Ülkemizde kişisel veri hukuku alanında düzenlenmiş ilk kanun 6698 sayılı Kişisel Verilerin Korunması Kanunudur.15 Kanunun “Tanımlar” başlıklı 3’üncü maddesinin birinci fıkrasının (d) bendinde kişisel veri, “Kimliği belirli veya belirlenebilir gerçek kişiye ilişkin her türlü bilgi” şeklinde tanımlanmıştır. Kanun gerekçesinde16 ise, kişisel veri, “Bireylerin kimliklerini belirli hale getirmeye elverişli her türlü bilgi” olarak ifade edilmiştir.

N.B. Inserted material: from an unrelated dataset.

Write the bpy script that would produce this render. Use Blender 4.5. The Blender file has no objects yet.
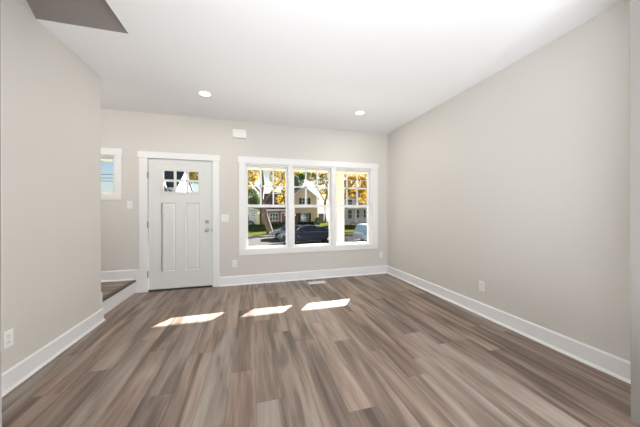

Kişisel veriye ilişkin, TCK gerekçesinde yer alan tanım ve 6698 sayılı Kanunda geçen tanımın birbiriyle çelişen bir kısmı olmadığı gibi, 6698 sayılı Kanunda, “Kimliği belirli veya belirlenebilir” ifadelerinin tanıma eklenmesi ile kavramın kapsamı genişletilmiş, aynı zamanda daha da belirgin hale getirilmiştir.

Türkiye’deki iç hukuk düzenlemelerinde yer alan kişisel veri tanımlarının yukarıda incelediğimiz uluslararası metinlerle uyum içinde olduğu hatta kanunkoyucunun bunun için özen gösterdiği anlaşılmaktadır. Bu husus, 6698 sayılı Kanun gerekçesinde17Uluslararası belgeler, mukayeseli hukuk uygulamaları ve ülkemiz ihtiyaçları göz önüne alınmak suretiyle hazırlanan Tasarı ile, kişisel verilerin çağdaş standartlarda işlenmesi ve koruma altına alınması amaçlanmaktadır.” şeklinde de ifade edilmiştir.

Sağlık Bakanlığı tarafından hazırlanan “Kişisel Sağlık Verilerinin İşlenmesi ve Mahremiyetinin Sağlanması Hakkında Yönetmelik”18 ile de 4’üncü maddenin birinci fıkrasının (g) bendinde kişisel sağlık verisi “Kimliği belirli veya belirlenebilir gerçek kişiye ilişkin her türlü sağlık bilgisi” şeklinde tanımlanmıştır. 6698 sayılı Kanuna dayanılarak çıkarılan bu Yönetmelikte de ilgili kanuna paralel bir tanım yapılması isabetlidir.19 Elektronik ve Haberleşme alanında kişisel veri korumasına dair ise, “Elektronik Haberleşme Sektöründe Kişisel Verilerin İşlenmesi ve Gizliliğinin Korunması Hakkında Yönetmelik”20 düzenlenmiştir. Yönetmeliğin Tanımlar başlıklı 3’üncü maddesinin (f) bendinde kişisel veri, “Kimliği belirli veya belirlenebilir gerçek kişiye ilişkin her türlü bilgi” şeklinde tanımlanmıştır. Daha önce yürürlükte olan 24.07.2012 tarihli ve 28363 sayılı Resmî Gazetede yayımlanarak yürürlüğe giren “Telekomünikasyon Sektöründe Kişisel Bilgilerin İşlenmesi ve Gizliliğin Korunması Hakkında Yönetmelik” kapsamında kişisel veri, “Belirli veya kimliği belirlenebilir gerçek ve tüzel kişilere ilişkin bütün bilgiler” olarak tanımlanıştır. Sonradan yürürlüğe giren Yönetmelikteki tanımın 6698 sayılı Kanundaki kişisel veri tanımına uygun olarak düzenlendiği anlaşılmaktadır. Bu haliyle, Türk hukuk mevzuatı içinde kişisel veri tanımında genel bir kabul ve uyum olduğu görülmektedir.